Hayır, bu teknik bir hata olsa 'olur böyle şeyler' deyip geçersiniz.

Fakat devrilen çam bir de grafikle teyit ve tescil edilmiş.

Bu durumda yapılacak bir şey yok.

Mecburen gülüp eğleneceğiz çaresiz.

Haydi, anladık cemaat secdede ve açılan ateşten habersiz kımıltısız bir şekilde duruyor, peki imam nasıl bu durumda hiç kılını kıpırdatmadan hiçbir şey yokmuş gibi duaya devam edebiliyor?
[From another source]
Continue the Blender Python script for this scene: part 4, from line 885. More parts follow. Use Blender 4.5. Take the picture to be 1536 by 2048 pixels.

Cemaat imama değil de sanki haberi yapan haberciye tâbi.

İmam da sanki hazır olan silahlı kişilere uymuş gibi.

Bu denli cehalet de insanı sıkıyor artık.

Hiç mi cemaat görmediniz kardeşim?

Keşke memleketteki cemaatlerden önce camideki cemaati tanıyıp anlamaya çalışsaydınız, bu denli potlar kırıp çamlar devirmezdiniz.

Asgari dinsel bilgi bile bu denli yanlışlar yapmamak için yeterlidir.

Bu konuda kendinize bir din danışmanı tutun falan da demiyorum.

Herhangi bir caminin avlusundan bir vatandaşa konuyu danışmanız bile yeterdi.